Problem Children
Wednesday, May 7th, 2008Did anyone watch anything even partially interesting last night? We watched the Cavs-Celts game, and that had its moments. Especially that end of 3rd quarter score of 53-52, that was interesting, or typical of the shoddy play that we’ve come to expect from the NBA’s eastern conference. These Celtics manage to get less and less inspiring as the time passes. It’s almost like no one other than them was taking the regular season seriously and just biding time until the playoffs began. But alas, they won the game and that is the bottom line, though if you’re a Celtics fan, you’re confidence has to have certainly wavered.
Obviously, we’re completely miffed here. We can dissect the playoffs or pretend to have watched a reality series last night. We’d do a nightly preview, but we already did one for Wednesday two weeks ago and virtually nothing has changed.

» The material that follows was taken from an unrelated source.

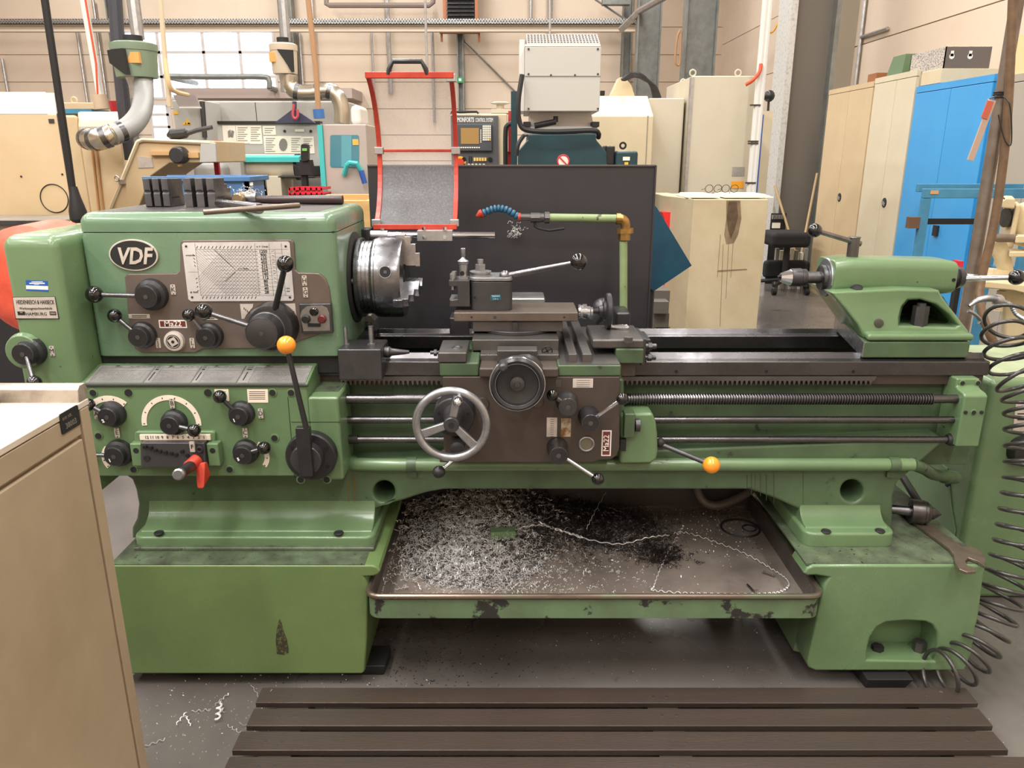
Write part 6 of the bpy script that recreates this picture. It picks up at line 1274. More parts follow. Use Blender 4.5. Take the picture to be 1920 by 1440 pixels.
for i, (u0, v0, u1, v1) in enumerate(((1453, 348, 1480, 437), (1532, 325, 1510, 437))):
    a, b = W(u0, v0, 9.15), W(u1, v1, 8.9); m = MB(); m.cyl(a, a+(b-a)*(a.z/(a.z-b.z)), .014, n=8); tag(m.build('broom_handle', M('wooden stick', (186, 160, 120), .6) if i == 0 else bpy.data.materials['wooden stick']), ['pale broom stick leaning left behind the chair', 'thin stick leaning right behind the chair'][i], 'broom')
# ------------------------------------------------ lockers along the right wall
LX = 3.3
def locker(y0, y1, z1, mt, lab, split, lock, two=True):
    t = thing('locker', lab, 'locker', (LX+.25, (y0+y1)/2, 0))
    m = MB(); m.box(LX+.02, LX+.45, y0+.005, y1-.005, 0, z1); m.build('carcass', mt, t)
    m = MB(); m.box(LX, LX+.03, y0+.01, y1-.01, z1-.05, z1-.004); m.build('top_rail', mt, t)
    cuts = [y0+.012, y0+(y1-y0)*split, y1-.012] if two else [y0+.012, y1-.012]
    for a, b in zip(cuts, cuts[1:]): m = MB(); m.box(LX, LX+.022, a+.003, b-.003, .12, z1-.055); m.build('door', mt, t, .004)
    if lock:
        y, z = lock; m = MB(); m.rev((LX-.006, y, z), (1, 0, 0), [(0, .035), (.003, .042), (.01, .045)], 24); lk = m.build('lock_dish', DARK, t); m = MB(); m.obox((LX-.009, y, z-.006), (1, 0, 0), (0, 1, .4), (0, -.4, 1), .004, .028, .014); m.build('lock_tab', GALV, lk)
    return t
def yon(u, v=300, X=LX): d = ray(u, v); return d.y*X/d.x
LCREAM = M('yellowed cream locker', (208, 186, 150), .4, 0, (198, 174, 138), 2, .35, .7); LCREAM2 = M('pale cream locker', (214, 204, 180), .4, 0, (206, 194, 166), 2, .35, .7)
yA, yB_, yC, yD = yon(1554, 170), yon(1640, 150), yon(1717, 165), yon(1866, 145)
yl1 = yon(1574, 370); yl2 = yon(1658, 380)
locker(yB_, yA, 2.1, LCREAM, 'yellowed cream two-door locker nearest the steel column', .5, (yl1, W(1574, 370, yl1).z))
locker(yC, yB_, 2.12, LCREAM2, 'paler cream two-door locker next to the blue one', .45, (yl2, W(1658, 380, yl2).z))
bl = locker(yD, yC, 1.985, LBLUE, 'bright blue two-door locker', .5, None)
yh = yon(1757, 430); zh = W(1757, 430, yh).z; m = MB(); m.box(LX-.02, LX, yh-.03, yh+.03, zh-.05, zh+.03); m.build('lock_handle', DARK, bl)
locker(yD-1.0, yD-.02, 1.96, M('shaded grey locker enamel', (168, 160, 148), .45), 'plain grey locker right of the blue one', .5, None)
zr = 1.985
m = MB(); m.box(LX+.01, LX+.45, 6.36, 6.66, zr, zr+.105); tag(m.build('cream_box', CREAM, bev=.004), 'flat cream box on the blue locker', 'box')
y0, y1 = yon(1858, 120), yon(1712, 120)
x = LX+.03
m = MB(); y0 = 6.38; y1 = 6.92; zb_ = zr+.107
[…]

Here we are. Even a broken clock is right twice a day or some other more fitting analogy. That link, in case you’re wondering, is a press release of sorts about the new season of Hard Knocks. It goes without saying that this should be a significant improvement on last year’s somewhat uneventful profile of the Kansas City Chiefs.

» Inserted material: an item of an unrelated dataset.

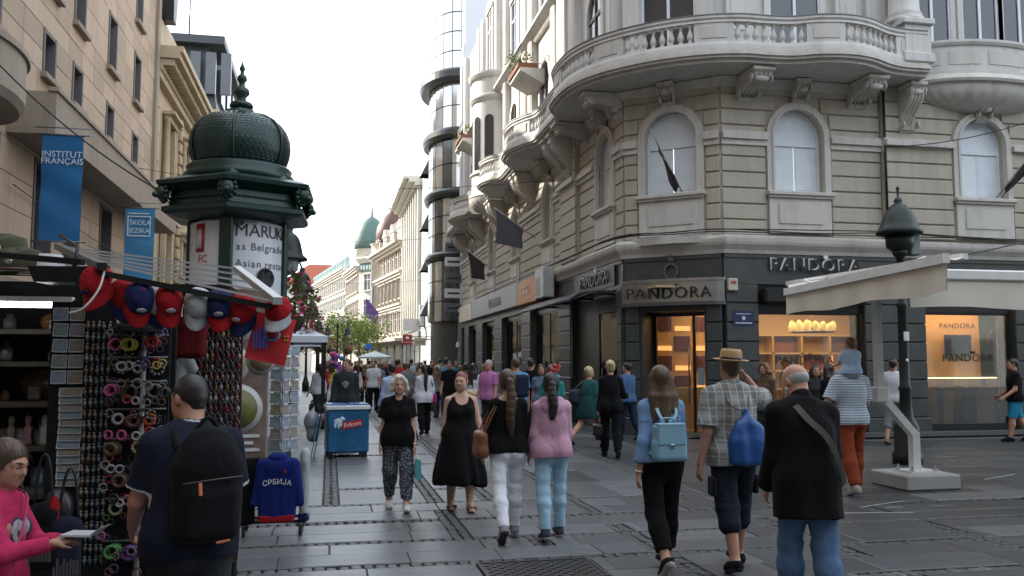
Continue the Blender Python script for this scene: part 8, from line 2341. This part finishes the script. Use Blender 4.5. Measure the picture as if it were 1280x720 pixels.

For those who are unaware of the show or just simply uninterested with the NFL (meaning you’ve probably stopped reading this by now, but what the hell?), Hard Knocks is a miniseries that gives their audience and insiders look at an NFL preseason, or at least whatever the team at large is willing to sign away on. And I have no idea what the makeup of these contracts between HBO and the organizations are (this is the sixth or seventh year they’ve done this), but since this year’s team is the Dallas Cowboys, my guess is that Jerry Jones might want to maintain some executive control.

Glad to see Owens and Dallas fans can set their differences aside for money and wins.

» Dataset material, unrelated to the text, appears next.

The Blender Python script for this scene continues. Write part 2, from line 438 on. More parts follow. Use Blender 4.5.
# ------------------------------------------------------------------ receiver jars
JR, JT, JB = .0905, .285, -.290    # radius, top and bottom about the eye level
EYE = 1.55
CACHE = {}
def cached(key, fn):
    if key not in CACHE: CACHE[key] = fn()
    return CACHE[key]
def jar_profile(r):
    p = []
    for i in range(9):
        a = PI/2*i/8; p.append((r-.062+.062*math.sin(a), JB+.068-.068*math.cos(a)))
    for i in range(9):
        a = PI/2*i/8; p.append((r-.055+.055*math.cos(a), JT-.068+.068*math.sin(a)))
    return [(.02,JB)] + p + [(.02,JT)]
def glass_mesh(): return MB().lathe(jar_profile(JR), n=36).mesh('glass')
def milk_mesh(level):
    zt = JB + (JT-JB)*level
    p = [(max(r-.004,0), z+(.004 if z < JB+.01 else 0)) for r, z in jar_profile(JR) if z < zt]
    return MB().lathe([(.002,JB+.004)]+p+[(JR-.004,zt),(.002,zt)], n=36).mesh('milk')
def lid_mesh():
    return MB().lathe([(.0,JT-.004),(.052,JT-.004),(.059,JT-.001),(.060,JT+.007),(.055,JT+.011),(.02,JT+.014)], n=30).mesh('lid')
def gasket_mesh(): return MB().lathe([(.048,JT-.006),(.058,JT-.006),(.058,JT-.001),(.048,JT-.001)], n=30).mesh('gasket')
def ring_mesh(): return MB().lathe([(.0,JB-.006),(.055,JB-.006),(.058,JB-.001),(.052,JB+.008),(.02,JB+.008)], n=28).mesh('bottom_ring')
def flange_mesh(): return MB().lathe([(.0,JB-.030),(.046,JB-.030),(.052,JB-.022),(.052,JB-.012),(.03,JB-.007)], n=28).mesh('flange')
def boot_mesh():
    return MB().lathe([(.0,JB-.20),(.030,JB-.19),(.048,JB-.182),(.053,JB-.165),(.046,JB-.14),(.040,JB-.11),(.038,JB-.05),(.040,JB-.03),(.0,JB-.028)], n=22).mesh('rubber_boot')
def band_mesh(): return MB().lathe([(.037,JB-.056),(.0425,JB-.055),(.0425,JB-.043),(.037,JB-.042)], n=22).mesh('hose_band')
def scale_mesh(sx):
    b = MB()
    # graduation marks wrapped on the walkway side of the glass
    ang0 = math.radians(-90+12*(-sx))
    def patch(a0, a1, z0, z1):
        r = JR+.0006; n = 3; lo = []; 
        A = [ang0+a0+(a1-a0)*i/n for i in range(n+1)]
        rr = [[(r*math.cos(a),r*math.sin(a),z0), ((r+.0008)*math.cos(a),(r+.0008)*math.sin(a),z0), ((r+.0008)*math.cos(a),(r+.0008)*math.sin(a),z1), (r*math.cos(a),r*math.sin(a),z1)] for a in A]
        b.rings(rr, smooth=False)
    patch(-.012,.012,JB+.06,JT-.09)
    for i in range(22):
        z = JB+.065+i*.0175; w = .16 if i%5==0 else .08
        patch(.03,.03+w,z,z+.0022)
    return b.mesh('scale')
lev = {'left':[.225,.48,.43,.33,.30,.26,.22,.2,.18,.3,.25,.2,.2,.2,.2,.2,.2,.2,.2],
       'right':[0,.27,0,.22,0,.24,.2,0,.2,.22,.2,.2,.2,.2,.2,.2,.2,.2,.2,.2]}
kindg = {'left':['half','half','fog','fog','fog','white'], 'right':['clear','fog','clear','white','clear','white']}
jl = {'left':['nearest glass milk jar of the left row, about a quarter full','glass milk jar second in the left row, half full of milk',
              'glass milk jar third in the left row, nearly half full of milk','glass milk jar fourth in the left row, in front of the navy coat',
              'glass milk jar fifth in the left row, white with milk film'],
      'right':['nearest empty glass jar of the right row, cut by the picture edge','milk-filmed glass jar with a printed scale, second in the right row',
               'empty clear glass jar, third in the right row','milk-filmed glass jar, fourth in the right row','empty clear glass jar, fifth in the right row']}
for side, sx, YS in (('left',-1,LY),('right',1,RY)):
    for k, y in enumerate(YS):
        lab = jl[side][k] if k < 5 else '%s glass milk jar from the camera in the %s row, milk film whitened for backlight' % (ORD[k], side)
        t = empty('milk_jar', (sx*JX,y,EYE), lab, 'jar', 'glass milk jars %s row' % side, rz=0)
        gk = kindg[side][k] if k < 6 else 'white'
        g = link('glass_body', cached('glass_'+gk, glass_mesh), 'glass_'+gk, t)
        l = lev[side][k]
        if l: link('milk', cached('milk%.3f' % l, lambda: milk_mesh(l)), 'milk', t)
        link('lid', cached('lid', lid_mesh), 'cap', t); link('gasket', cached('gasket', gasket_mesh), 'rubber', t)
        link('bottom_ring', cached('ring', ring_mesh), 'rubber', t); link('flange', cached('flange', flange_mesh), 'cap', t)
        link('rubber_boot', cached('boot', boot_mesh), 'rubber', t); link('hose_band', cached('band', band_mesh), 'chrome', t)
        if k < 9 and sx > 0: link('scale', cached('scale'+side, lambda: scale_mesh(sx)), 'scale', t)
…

The Cowboys, comprised of probably the most embarrassing tabloid romance in football (Tony Romo-Jessica Simpson), the most emotionally unstable player (Terrell Owens), the Nicky Santoro of the league (Pacman Jones, and that’s assuming he is reinstated), the most aggressive owner and passive successful coach (the aforementioned Jerry Jones and Wade Phillips) and a slew of other characters that includes Roy Williams, Terry Glenn and Tank Johnson. The latter of which has a rap sheet like Paulie Walnuts.
The NFL has been mired in legal issues as of late, and the front office led my commissioner Roger Goodell has been doing everything it can to weed out the bad seeds and demonstrate that they are serious on reprimanding professionally those who break the law. Thing is, they can barely keep up. Essentially the entire Bengals roster is behind bars, and if not they want to leave or are indifferent to their team’s issues. You can go to this website and it reads more like a police blotter than a comedy blog.
It’s also hard to take this new initiative seriously, considering the mess that Paul Taglibue, the current commissioner’s predecessor left behind. The worst instance comes in the case of Leonard Little, who killed a woman while drunk driving and as of last season was still getting considerable playing time for the Rams, who reside in St. Louis where he was convicted of manslaughter. This wasn’t on Goodell’s watch, but it’s hard for the casual fan who doesn’t follow these timelines to overlook when an authority figure says he’s trying to clean up the league and a few days later a murderer is blitzing the quarterback.
So while we’re looking forward to Hard Knocks, Goodell and whoever may give a shit within the Cowboys might want to intervene on the cutting room floor, because when they show Johnson, Pacman and Owens (to be fair, Owens has never been associated with any illegal activity, his insanity has been strictly law abiding) pouring Cristal on a stripper in one of their dorms, it’s just going to being throwing gasoline on a fire. For a league that has already dealt with murder trials, dogfighting, a litany of DUI, possession and domestic abuse cases, a hazing incident gone awry is about the last thing this empire needs.